Saturday night in Lagos was the AMVCAs at Eko Hotel and Suites, Bovi Ugboma and Nomzamo Mbatha hosting the 12th edition, Gingerrr and The Herd tied at nine nominations each going in. Sunday morning the country woke up to the awards conversation — who deserved, who got robbed, who arrived in what — and to the longer, harder week of policy and politics underneath it.
AMVCA 2026: Gingerrr and The Herd lead in
The Africa Magic Viewers’ Choice Awards crossed the line at Eko Hotel Saturday evening with 32 categories on the card. Gingerrr and The Herd led with nine nominations each. To Kill A Monkey followed with eight. My Father’s Shadow drew seven. The week-long programming included a MultiChoice Studio panel on Johnnie Walker Blonde at the Ilupeju studios. Kanayo O. Kanayo’s Grandpa Must Obey was on the night’s nomination list; the senior actor’s continued dominance of family-comedy register remains one of Nollywood’s stable through-lines.
The longer story underneath the AMVCAs is that Nigerian film and television is no longer a regional industry. The category list, the international guest list, and the streaming partnerships behind the production all signal a sector that is now in conversation with the global market on something approaching equal terms. The economics of the industry remain difficult. The cultural footprint is now indisputable.
Lagos: stewardship reports begin Monday
The Lagos State government will begin a month-long Ministerial Press Briefing on Monday, May 11, with members of the State Executive Council presenting reports of activities and achievements under the Sanwo-Olu administration over the past year. Commissioner for Information and Strategy Gbenga Omotoso confirmed the schedule on Friday.

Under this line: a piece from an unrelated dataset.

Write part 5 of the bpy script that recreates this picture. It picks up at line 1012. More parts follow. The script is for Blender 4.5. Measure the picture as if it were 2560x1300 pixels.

The political subtext is unmistakable: 2027 is on the horizon. The THEMES+ Agenda’s “facts and figures” framing is the administration’s answer to what is going to be a contested election cycle. Whether the briefings convert into voter trust, or whether they read as a pre-election communications exercise, will become clear by mid-June.
The xenophobia diplomacy continues
The Nigeria Labour Congress this week wrote formally to COSATU in Johannesburg demanding action against xenophobic violence in South Africa. NLC President Joe Ajaero, in a letter dated May 7, called on COSATU to spearhead a mass campaign within unions, communities, and workplaces, educating South Africans that migrant workers are not the cause of poverty but victims of the same oppressive system.
The framing is deliberate. The NLC is positioning the question as a working-class issue rather than a state-to-state issue. Ajaero’s line — “we cannot claim to fight for the working class while allowing a section of that class to be hunted like wild animals” — is the kind of framing that the African trade-union movement has historically responded to. The proposed emergency meeting of African trade union centres under the African Regional Organisation of the International Trade Union Confederation is the next move.
The Centre for the Promotion of Private Enterprise in Nigeria, separately, has urged Nigerians against retaliatory action against South African firms, calling such moves “neither advisable nor strategic.” The CPPE position aligns with the Ghanaian one and reflects a continental consensus that the response has to be diplomatic and institutional, not commercial.
LAWMA arrests: three for illegal dumping in Ketu-Alapere
The Lagos Waste Management Authority arrested three individuals for illegal waste disposal in the Ketu-Alapere area during an overnight enforcement operation between May 8 and May 9. Commissioner for Environment and Water Resources Tokunbo Wahab confirmed the arrests on his X account. The operation is part of the state’s ongoing campaign against indiscriminate dumping, an environmental issue that is also, increasingly, a public-health one.
NIMET flood warning: 19 states at risk
The Nigerian Meteorological Agency has warned that 19 states across the country may experience flash flooding in the coming days due to expected heavy early rains. The warning is part of NIMET’s seasonal advisory cycle, and it is more granular than in previous years. State emergency management agencies have been put on standby. The standing question — whether warning translates into preparation — depends on each state’s capacity.
Politics: APC governors’ move on Uzodimma fails
An attempt by some APC state governors to remove Imo State Governor Hope Uzodimma as chairman of the Progressive Governors Forum has failed after President Bola Tinubu’s intervention in the disagreement. The episode is a window into the internal coordination of the ruling party as the 2027 cycle approaches; the visible jostling is the surface, the internal calculus is more complex, and Tinubu’s hand on the brake is the immediate signal.
Katsina security operation: five bandits killed, 32 victims rescued
Intensified joint security operations against banditry in Katsina State have resulted in the killing of five suspected bandits and the rescue of 32 kidnapped victims, the state Commissioner for Internal Security and Home Affairs Dr. Nasir Mu’azu confirmed in a statement to journalists. The operation is part of the ongoing offensive against the bandit networks operating across northwestern Nigeria. The numbers are encouraging. The pattern is more durable than any single operation.